A German government is set to introduce a comprehensive package of tax cuts for businesses, with the total relief growing over the years and reaching 17 billion euros by 2029, according to a draft law.
The German Finance Minister, Lars Klingbeil, aims to implement several measures agreed upon with the coalition partners, the Union and the SPD, in the coalition contract. These measures include an “Investments Booster”, a reduction in corporate tax and new depreciation rules for electric vehicles. The government claims that the law will send a strong signal to the business location in Germany, emphasizing its competitiveness and long-term sustainability.
The “Investments Booster” will provide special depreciation for companies that make investments in 2025, 2026 and 2027. The 30% depreciation will be applicable from June 30, 2025, to January 1, 2028. After the three-year period with the super-depreciation, a reduction in corporate tax is planned.
Starting from January 1, 2028, the corporate tax rate will be reduced by five percentage points every year until 2032, reaching a rate of 10%. The law also foresees a more generous research and development tax allowance and a special depreciation for companies that purchase electric vehicles, with a depreciation of 75% in the year of purchase.

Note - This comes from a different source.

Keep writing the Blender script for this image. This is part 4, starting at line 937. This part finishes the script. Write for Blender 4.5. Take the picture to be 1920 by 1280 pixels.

The total volume of the tax cuts will grow over the years, with 2.5 billion euros in the current year, 8.1 billion euros in the following year and 11.3 billion euros in 2029. Due to the initial focus on depreciation through the “Investments Booster”, the state’s revenue will decline in a staggered manner. The revenue shortfall is expected to be around 630 million euros in the current year, growing to four billion euros in 2026 and 17 billion euros in 2029, with the losses being shared among the federal, state and local governments.